21. Календарь сапотеков времени доколумбовой Мексики.
Объединенный общей тематикой отдельных картин, построенных к тому же по единой композиционной модели, тетраптих складывается в нечто вроде пиктограммы и может быть рассмотрен как единый текст, требующий дешифровки. Каждая картина цикла расчленена на геометрические части наподобие старинного народного календаря (см., например, календарь Брюса), на четыре неравные части (смещающиеся от полотна к полотну), и каждая из этих частей представляет отдельный тип изобразительной записи наподобие древних календарей латиноамериканцев [илл. 21].
Изображения времен года, описывающие природно-сельскохозяйственные и жизненные циклы, записаны четырьмя разными кодами, повторяющимися на каждом из полотен с небольшими вариациями. Так, наиболее крупное изображение – примитивистски огрубленная обнаженная женская фигура в рост, вместе с комментирующими деталями аллегорически представляющая соответствующие времена года: Зима с синим велумом, Весна с летающими вокруг нее амурами, Лето с серпом и Осень с птицами, несущими в клювах виноградные ветви и атрибутами виноделия (ковш, чаша, лоза). Остальные три четверти представляют: 1) картинки-рассказы, 2) мотивы дерева – вариации мирового дерева в соответствующем времени года вегетативном состоянии (голое зимой, расцветающее весной, снопообразное летом, плодоносящее осенью), а также 3) рукописные вербальные тексты. Художник отходит от миметической референции: раннему периоду его творчества было свойственно обращение к пейзажам, описывающим разные времена года в соответствии с традицией «природной» референции, однако данное произведение оспаривает не только пейзажи самого Ларионова, но и картины на темы времен года его ближайшей коллеги и спутницы жизни, художницы Н. Гончаровой, равно как и предшествующую традицию символизма/импрессионизма в целом. Отход от натурно-описательной модели проявляется, в частности, в нетрадиционной цветовой символике: так, весна показана желтой, т. е. ведущим признаком выбран цветовой эквивалент света (византийский принцип, концептуальный – в этом есть совпадение с символизмом, в частности, с «Временами года» в живописи Чюрлиониса), в то время, как желтый в «реалистической» живописи стереотипически характеризует осень. Аналогичное «нарушение» свойственно и другим цветовым атрибутам: зима – красно-коричневая (словно обыгрывается народная рифмовка мороз = красный нос), а осень – синяя.

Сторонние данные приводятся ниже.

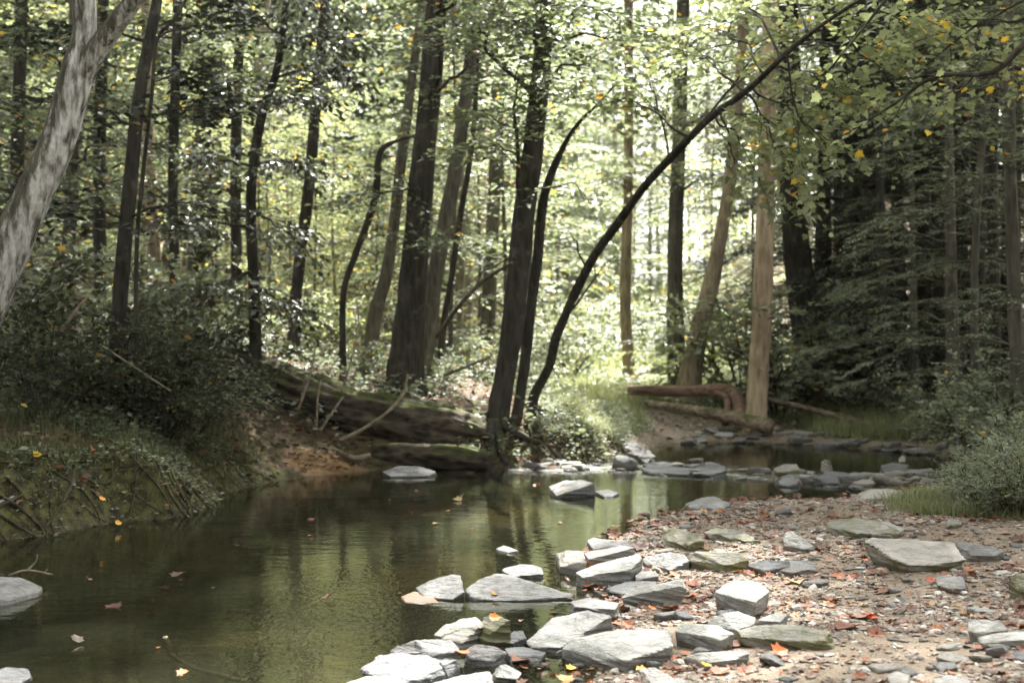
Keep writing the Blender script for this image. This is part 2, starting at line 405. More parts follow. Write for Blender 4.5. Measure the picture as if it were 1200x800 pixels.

Автор использует ограниченный набор традиционных изобразительных символов: дерево, дева, птица, собака, лоза и др. Наряду с характером четырехчастного деления полотен комбинаторика элементов следует принципу дополнительного распределения, на основе которого выстраиваются пары аналогий зима = лето и весна = осень. Это опять же напоминает древний календарь с его ориентацией на предсказания и знаками зодиака. Такого рода аналогии можно обнаружить в каждом из изобразительных комплексов отдельно.
Обнаженные женские фигуры в каждой из композиций – аллегории времен года – представляют собирательный тип Великой Богини. В этом художник следует традиционным моделям: аллегории времен года обычно имеют вид женских персонажей, нагота соответствует принципу телесных проекций мифологического календаря [Брагинская 1980]. Типы изображений и их атрибутика в других женских персонажах недвусмысленно отсылают к более широкому набору архаической иконографии: так, профильное изображение женщины на картине «Весна» напоминает так называемую Парижанку из росписей Кносского дворца на Крите [илл. 22], а серп в руке Венеры на картине «Лето» ассоциируется с символическим рогом изобилия в первобытной скульптуре. Символика плодородия, мотивы дионисийства отождествляют Венеру-Весну и Венеру-Осень посредством соответствующих классификаторов: весна охарактеризована амурами (символизирующими эротическую любовь), осень – виноградом. По типу позы – телесному статусу – образуются иные пары: танцующие аллегории весны и лета (вакхический, дионисийский мотив) противопоставлены статичным, подчиненным застылой вертикально-осевой симметрии аллегориям зимы и осени. Стилистически Девы Ларионова восходят к разным источникам: тут и Гоген (произведения которого Ларионов видел в Париже и которым был увлечен), и скифские бабы Гончаровой, и собственные произведения – многочисленные «Венеры» этого времени, в частности, «Солдатская Венера» (1912), написанная одновременно с рассматриваемым циклом [илл. 23]. Близок к Венерам цикла «Времена года» и заборный рисунок на картине «Отдыхающий солдат» (1911) [илл. 24]. Автоцитаты в живописи Ларионова возникают и позже, в 1920-е годы: обнаженная женщина – персонаж его наброска «Маня-курва» (1928) [илл. 25] – идентична предыдущему примеру, а птица с веткой в клюве повторяется в иллюстрациях к поэме А. Блока «Двенадцать» [илл. 26]. Эта миграция отдельных изобразительных мотивов заставляет каждый из них трактовать как своего рода знак-лексему, что еще раз указывает на лежащий в основе композиций пиктографический принцип.